Un rêve obsède les libanais;  Celui de voir les chefs des partis, observer respectueusement leurs pensées réciproques, réaliser une communication bienveillante et initier un dialogue national constructif. Va t-on pouvoir, réconcilier le rapprochement des convictions tenaces avec des mentalités réfractaires, accepter de se détacher provisoirement des préjugés “autosuffisants” et reconnaître le partenaire dans la cohérence de ses diversités idéologiques,  culturelles et religieuses?  Comment se regarder autrement qu’à travers l’écho de nos résonances; individuelle et communautaire? Que faire pour dégager nos élans humains des appartenances aveugles et orienter nos réflexions vers l’exploration des intelligences?
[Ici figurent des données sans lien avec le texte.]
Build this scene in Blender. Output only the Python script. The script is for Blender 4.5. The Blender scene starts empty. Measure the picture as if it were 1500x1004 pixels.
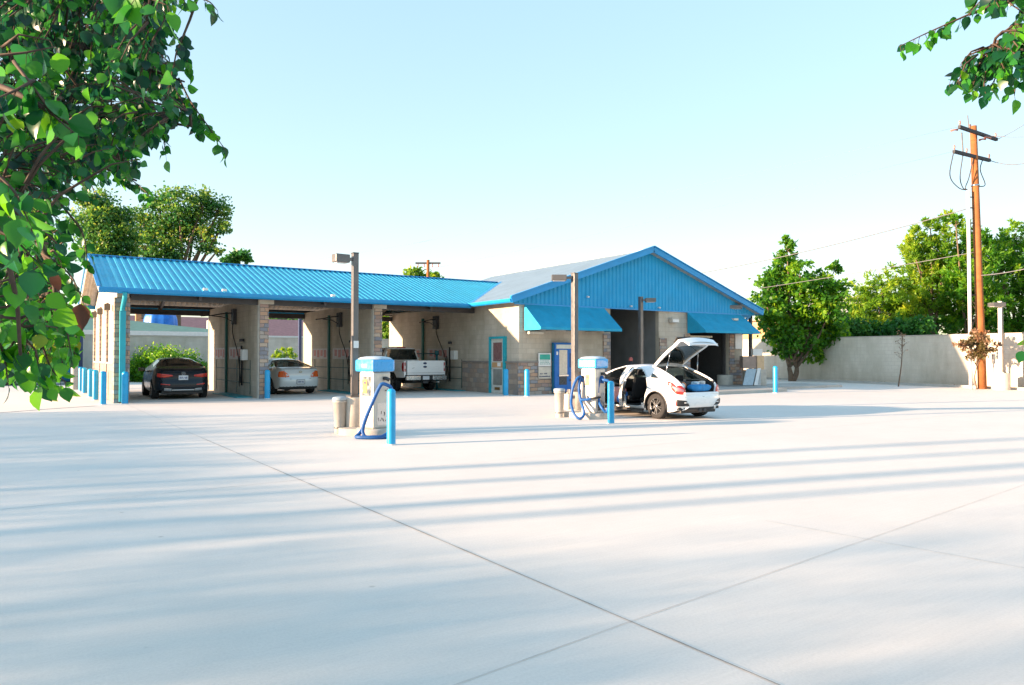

Va t-on continuer à condamner la personne pour le mot dit ou s’arrêter pour réconcilier enfin en nous l’initiative de l’écoute et entendre l’homme?  Les craintes essentielles, les aspirations fondamentales ne sont ils pas ces non dits qui alimentent tant de sous entendus et de malentendus? On néglige cependant les expressions de leurs silences: les demi mots, les allusions et les subtils jeux de mots. On gagnerait à les reconnaître et à les considérer pour mieux comprendre la raison de ces inlassables monologues défensifs et offensifs cadrés par; la forte tension, la colère et les dépendances aux influences locales et régionales.

Nos politiciens et responsables causent abondamment ces jours ci au sujet des perspectives d’ententes, de nouvelles coalitions et de révisions éventuelles concernant certaines stratégies suivies. On ne daigne pourtant réviser certaines habitudes peu acceuillantes: Elles concerneraient; l’exposition verbale de slogans déjà bien connus de tous, l’insistance de conditionner l’autre camp à chaque prémisse de dialogue et les louanges à chaque réunion partisane. Elles demeurent néanmoins chargées de profondes mésententes et de graves méfiances, peu propices à l’esprit de la convivialité libanaise.

Ainsi, les monologues longtemps adoptés arrivent aujourd’hui à maturation et à saturation. Il nous faudrait probablement, avant qu’il ne soit trop tard, rompre avec les inhérentes solitudes et initier une distantiation avec les forteresses intérieures. On pourrait alors mieux percevoir le partenaire de la nation non seulement comme un adversaire coriace mais en tant que citoyen libre,  responsable et incontournable. C’est avec lui qu’on oeuvrerait bon gré, malgré, pour la difficile mais vitale cohabitation. Sinon, il ne resterait plus qu’à réserver les pensées et le langage de certains à la tour des monologues continus. Ses murs épais indiqueraient le choix de la surdité face à la tolérance du partage, du dialogue et de la coexistence.